2023 M05 23
Peut-on encore aujourd'hui, dans la musique populaire, être surprenant ? Supposons que oui. Il en découlerait dès lors une seconde question : qui, de nos jours, fait l'effort de jouer avec les codes du hit ultime, les enchainant avec facilité et sans céder à la redite ? À l'évidence, un nom se doit d'être pris en compte, peut-être plus qu'aucun autre : Pharrell. Sa présence sur 4EVA, ce single lancé en éclaireur début avril, rappelle en tout cas sa faculté à créer des tubes sans jamais (trop) se répéter.
Sauf que « Kaytraminé » n'est pas un album de Pharrell. Il s’agit bien du projet commun de Kaytranada et Aminé et, visiblement, les deux collègues n'ont pas particulièrement cherché à prolonger l’ambition de 4EVA. Traduction : le disque n'est pas juste une collection de onze titres implacables, de singles fédérateurs résultant d'une collision entre un génie des platines habitué aux productions élastiques et un rappeur tout en aisance.
« Kaytraminé » est plutôt à l'image de ce que devrait toujours être une collaboration artistique : une partie de plaisir entre deux amis qui s'autorisent quelques kifs personnels (comme convier Snoop Dogg, Freddie Gibbs ou encore Amaarae), ne surjouent pas leur amitié dans d’interviews données à la chaîne, et se montrent bien décidés à n'écouter que leurs envies. Impossible, dès lors, de ne pas adorer cette collaboration. Déjà, parce qu'elle ramène un élément crucial au sein du paysage musical : l'alchimie. Celle de deux artistes qui ont appris à se connaître en 2014 (année où Aminé pose sur un remix d'At All de Kaytranada) avant de se réunir fin 2021, à Malibu, dans l'idée de bosser sur un projet commun.
L'autre raison de tomber en amour de « Kaytraminé », c'est parce qu’il évite le piège de l’album de l’été, radieux, ensoleillé, mais finalement incapable d’être autre chose qu’une collection de tubes. De Who He Iz à STFU3, en passant par K&A et l’ancrage stylistique des invités, c’est d’ailleurs le rap qui l’emporte ici, très loin de ce flow chantonné, entendu sur 4EVA, qu’il aurait peut-être été facile de prolonger afin de transformer l’album en une B.O pour beach party.

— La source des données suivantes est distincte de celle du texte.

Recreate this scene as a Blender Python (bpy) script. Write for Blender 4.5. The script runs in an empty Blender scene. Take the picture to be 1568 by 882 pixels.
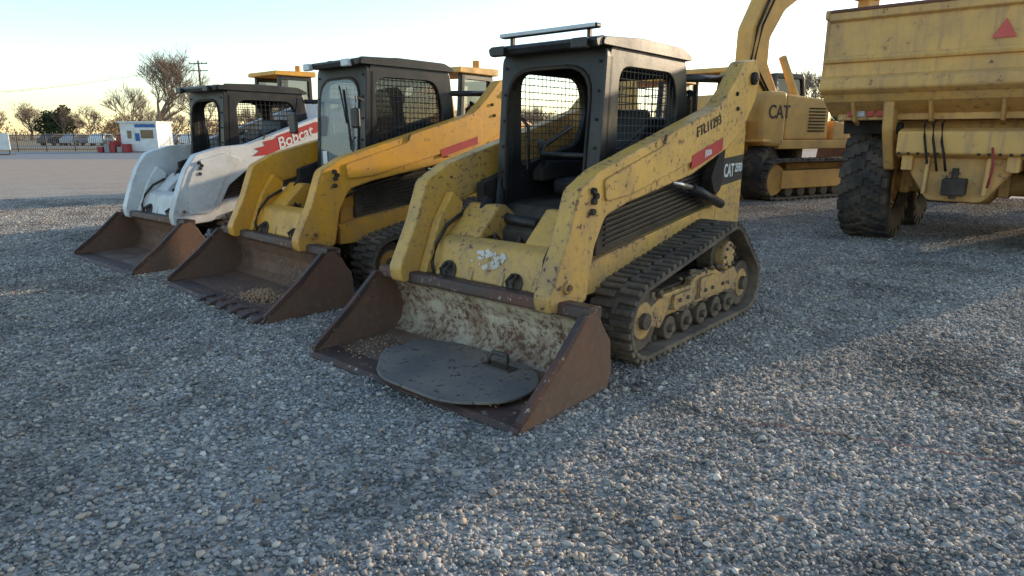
import bpy, bmesh, math, random
import numpy as np
from mathutils import Vector, Matrix
random.seed(7); np.random.seed(7)
scene=bpy.context.scene
COL=scene.collection
# ------------------------------------------------------------ materials
def N(nt,t,**kw):
    n=nt.nodes.new(t)
    for k,v in kw.items(): setattr(n,k,v)
    return n
def newmat(name):
    m=bpy.data.materials.new(name); m.use_nodes=True
    nt=m.node_tree; b=nt.nodes['Principled BSDF']
    return m,nt,b
def ramp(nt,fac,stops):
    r=N(nt,'ShaderNodeValToRGB'); e=r.color_ramp.elements
    while len(e)<len(stops): e.new(0.5)
    for i,(p,c) in enumerate(stops):
        e[i].position=p; e[i].color=(c[0],c[1],c[2],1) if not isinstance(c,(int,float)) else (c,c,c,1)
    nt.links.new(fac,r.inputs[0]); return r
def mixc(nt,fac,a,b,mode='MIX'):
    m=N(nt,'ShaderNodeMix',data_type='RGBA',blend_type=mode)
    for s,v in ((0,fac),(6,a),(7,b)):
        if hasattr(v,'is_output'): nt.links.new(v,m.inputs[s])
        elif s==0: m.inputs[s].default_value=v
        else: m.inputs[s].default_value=(v[0],v[1],v[2],1)
    return m.outputs[2]
def math_(nt,op,a,b=None):
    n=N(nt,'ShaderNodeMath',operation=op)
    for i,v in enumerate((a,b)):
        if v is None: continue
        if hasattr(v,'is_output'): nt.links.new(v,n.inputs[i])
        else: n.inputs[i].default_value=v
    return n.outputs[0]
def noise(nt,vec,scale,detail=6,rough=.6):
    n=N(nt,'ShaderNodeTexNoise'); n.inputs['Scale'].default_value=scale
    n.inputs['Detail'].default_value=detail; n.inputs['Roughness'].default_value=rough
    nt.links.new(vec,n.inputs['Vector']); return n.outputs[0]
def mat(name,col,rough=.5,metal=0.0,dirt=.4,dirtcol=(.17,.13,.095),chip=0.0,chipcol=(.10,.045,.025),scale=3.0,bump=.15,low=.5,spec=.5,edge=0,edgecol=(.13,.07,.045),streak=0,lowtop=1.1,mud=(.25,.19,.13)):
    m,nt,b=newmat(name)
    tc=N(nt,'ShaderNodeTexCoord').outputs['Object']
    n1=noise(nt,tc,scale,8,.65); n2=noise(nt,tc,scale*8,8,.72); n3=noise(nt,tc,scale*.7,3,.5)
    c=mixc(nt,n3,[x*.80 for x in col],[min(1,x*1.14) for x in col])
    d=ramp(nt,n1,[(.42,0),(.68,dirt)]).outputs[0]
    c=mixc(nt,d,c,dirtcol)
    if streak>0:
        mp=N(nt,'ShaderNodeMapping'); mp.inputs['Scale'].default_value=(14,14,1.1); nt.links.new(tc,mp.inputs[0])
        ns=noise(nt,mp.outputs[0],1.0,5,.6)
        c=mixc(nt,ramp(nt,ns,[(.50,0),(.72,streak)]).outputs[0],c,dirtcol)
    if low>0:
        s=N(nt,'ShaderNodeSeparateXYZ'); nt.links.new(tc,s.inputs[0])
        mr=N(nt,'ShaderNodeMapRange'); mr.inputs[1].default_value=lowtop; mr.inputs[2].default_value=.1; mr.inputs[3].default_value=0; mr.inputs[4].default_value=low
        nt.links.new(s.outputs[2],mr.inputs[0])
        mm=math_(nt,'MULTIPLY',ramp(nt,n2,[(.25,.35),(.6,1)]).outputs[0],ramp(nt,n1,[(.3,.5),(.6,1)]).outputs[0])
        c=mixc(nt,math_(nt,'MULTIPLY',mr.outputs[0],mm),c,mud)
    if chip>0:
        t=.72-.3*chip
        c2=ramp(nt,n2,[(t,0),(t+.03,1)]).outputs[0]
        g=ramp(nt,n1,[(.43,0),(.56,1)]).outputs[0]
        c=mixc(nt,math_(nt,'MULTIPLY',c2,g),c,chipcol)
    if edge>0:
        bv=N(nt,'ShaderNodeBevel'); bv.samples=3; bv.inputs['Radius'].default_value=.018
        ge=N(nt,'ShaderNodeNewGeometry'); vm=N(nt,'ShaderNodeVectorMath',operation='DOT_PRODUCT')
        nt.links.new(bv.outputs[0],vm.inputs[0]); nt.links.new(ge.outputs['Normal'],vm.inputs[1])
        e=math_(nt,'SUBTRACT',1.0,vm.outputs['Value'])
        e=math_(nt,'MULTIPLY',e,math_(nt,'MULTIPLY',ramp(nt,n1,[(.38,0),(.60,1)]).outputs[0],14))
        e=math_(nt,'MINIMUM',math_(nt,'MULTIPLY',e,ramp(nt,n2,[(.38,0),(.55,1)]).outputs[0]),edge)
        c=mixc(nt,e,c,edgecol)
    nt.links.new(c,b.inputs['Base Color'])
    rr=ramp(nt,n1,[(.3,rough),(.7,min(1,rough+.3))]).outputs[0]
    nt.links.new(rr,b.inputs['Roughness'])
    b.inputs['Metallic'].default_value=metal
    b.inputs['Specular IOR Level'].default_value=spec
    if bump>0:
        bp=N(nt,'ShaderNodeBump'); bp.inputs['Strength'].default_value=bump; bp.inputs['Distance'].default_value=.01
        nt.links.new(n2,bp.inputs['Height']); nt.links.new(bp.outputs[0],b.inputs['Normal'])
    return m
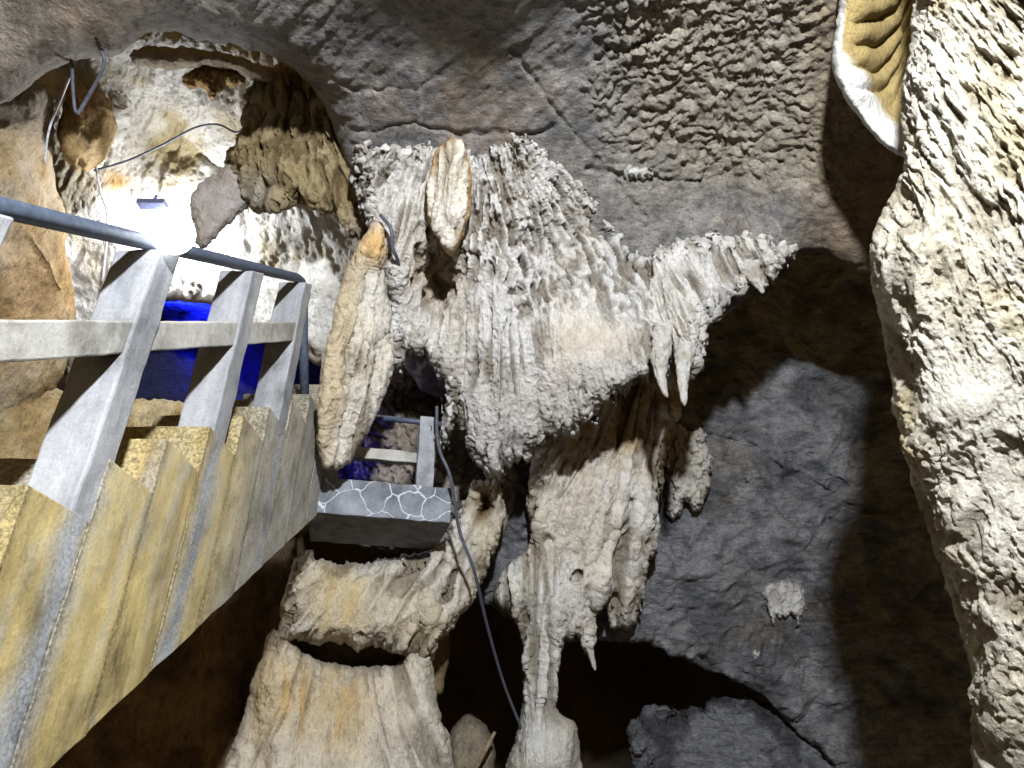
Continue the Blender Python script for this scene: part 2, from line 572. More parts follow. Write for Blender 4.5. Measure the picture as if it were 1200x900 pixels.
WHITE = (0.70, 0.67, 0.63)
CREAM = (0.63, 0.535, 0.355)
OCHRE = (0.50, 0.32, 0.12)
GREYC = (0.17, 0.165, 0.165)


def c_flow(base=WHITE, alt=CREAM, amt=0.5, f=2.2, dirt=(0.30, 0.25, 0.19), dk=0.03, extra=None):
    def fn(P, e):
        t = sm(fbm(P * np.array([f, f, f * .5]) + 2, 4), -0.15, 0.3) * amt
        c = mix(np.broadcast_to(base, (len(P), 3)), np.broadcast_to(alt, (len(P), 3)), t)
        g = sm(fbm(P * 6 + 8, 4, .6), 0.10, 0.35) * 0.35
        c = mix(c, np.broadcast_to(dirt, c.shape), g)
        if extra: c = extra(c, P, e)
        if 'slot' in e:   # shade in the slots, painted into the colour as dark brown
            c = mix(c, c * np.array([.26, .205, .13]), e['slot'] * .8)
        return c
    return fn


def blob(e, x, y, rx, ry):
    return np.exp(-(((e['u'] - x) / rx) ** 2 + ((e['v'] - y) / ry) ** 2))


# ================================================================== SETTING
# far shell that closes the chamber
body('cave_wall', [(-900, -700), (2100, -700), (2100, 1500), (-900, 1500)],
     [(-900, -700, 7.5), (600, -700, 7), (2100, -700, 7.5), (-900, 450, 8), (600, 450, 9.5), (2100, 450, 8), (-900, 1500, 8), (600, 1500, 9), (2100, 1500, 8)],
     0.1, 50, M_TAN, lambda P, e: mix(np.broadcast_to((0.11, 0.08, 0.05), P.shape), np.broadcast_to((0.05, 0.04, 0.03), P.shape), sm(fbm(P * 1.3, 3), -.2, .3)),
     r_rock(0.35, 0.7, 0.1, 2.5), step=14, edge=(0, 1), smooth=0, kind='structure')

# floor of the chamber (below the frame)
xs, ys = np.meshgrid(np.linspace(-9, 9, 150), np.linspace(-7, 10, 150))
fl = np.stack([xs.ravel(), ys.ravel(), np.zeros(xs.size)], 1)
fl[:, 2] = fbm(fl * 0.9, 4) * 0.16 - 0.05
ii = np.arange(xs.size).reshape(xs.shape)
ff = np.stack([ii[:-1, :-1].ravel(), ii[:-1, 1:].ravel(), ii[1:, 1:].ravel(), ii[1:, :-1].ravel()], 1)
fo = mesh_np('cave_floor', fl, ff, M_TAN, np.broadcast_to((0.12, 0.09, 0.06), fl.shape), origin=False)
tag(fo, kind='structure')


def ceil_relief(P, e):
    u, v = e['u'], e['v']
    rough = sm(u + 160 * fbm(P * 1.5, 3), 670, 790) * sm(v, 330, 170) * sm(u - v * 0.15, 1000, 920)
    rough = np.clip(rough, 0, 1)
    base = 0.05 * fbm(P * 1.1, 3)
    an = np.array([1.0, 1.0, 1.0])
    strata = P @ np.array([0.55, 0.45, 0.7])
    lay = fbm(np.stack([strata * 9, P[:, 0] * 1.2, P[:, 1] * 1.2], 1), 4, .6)
    fine = 0.034 * lay + 0.016 * fbm(P * 9, 5, .65)
    Q = P + 0.10 * np.stack([fbm(P * 3, 3), fbm(P * 3 + 9, 3), fbm(P * 3 + 19, 3)], 1)
    x_ = Q @ np.array([.80, -.2, -.55]); y_ = Q @ np.array([.55, .5, .65]); z_ = Q @ np.array([.1, -.85, .5])
    G = np.stack([x_ * 10, y_ * 18, z_ * 14], 1)
    f1, f2 = worley(G)
    g1, g2 = worley(G * 2.1 + 5)
    am = sm(fbm(P * 2.2 + 60, 3), -.35, .2)
    blk = am * (0.075 * (0.6 - f1) + 0.03 * np.minimum(f2 - f1, .3)) + 0.045 * (0.6 - g1) + 0.05 * (ridged(G * .7, 4, .6) - .5) + 0.03 * fbm(P * 18, 4, .7)
    return base + fine * (1 - 0.5 * rough) + rough * blk * .75


def ceil_col(P, e):
    u, v = e['u'], e['v']
    c = mix(np.broadcast_to((0.26, 0.245, 0.23), P.shape), np.broadcast_to((0.15, 0.147, 0.148), P.shape), sm(fbm(P * 2.4 + 1, 5, .6), -.12, .25))
    c = mix(c, np.broadcast_to((0.26, 0.17, 0.095), P.shape), sm(fbm(P * 1.5 + 7, 5, .65), 0.0, .5) * .5)
    st = P @ np.array([0.55, 0.45, 0.7])
    sk = P @ np.array([-.55, .3, .78])
    brush = fbm(np.stack([sk * 26, (P @ np.array([.8, .3, .45])) * 2.2, P[:, 1] * 3], 1), 4, .6)
    c = c * (1 + .55 * brush)[:, None]
    vein = np.abs(perlin(np.stack([st * 3 + fbm(P * 3, 3), P[:, 0] * 1.5, P[:, 1] * 1.5], 1)))
    c = mix(c, np.broadcast_to((0.42, 0.38, 0.31), P.shape), np.exp(-(vein / .025) ** 2) * .4)
    rough = sm(u + 60 * fbm(P * 1.5, 2), 680, 820) * sm(v + 40 * fbm(P * 3, 2), 270, 170)
    c = mix(c, np.broadcast_to((0.36, 0.32, 0.25), P.shape), rough * .85)
    lf = sm(u + 60 * fbm(P * 2, 2), 330, 100)
    c = mix(c, np.broadcast_to((0.25, 0.20, 0.14), P.shape), lf * .6)
    rt = sm(u, 900, 990)
    c = mix(c, np.broadcast_to((0.24, 0.18, 0.11), P.shape), rt * .8)  # shadow of the right pillar on the ceiling, painted in as brown
    return c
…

Pour profiter pleinement de ces onze morceaux, il est toutefois conseillé de faire comme Kaytranada et Aminé sur la pochette : enfiler une tenue décontractée, se servir une caïpirinha, choper le plus beau transat des environs et se laisser porter par ces mélodies qui embarquent le rap à la plage et le forcent à chiller. D'où cette langueur contagieuse perceptible à l’écoute de Rebuke à Sossaup : deux des sommets d'un disque qui, avec ses synthés gorgés de soleil et ses refrains ivres de plaisir, défend une jolie façon de produire de la musique populaire.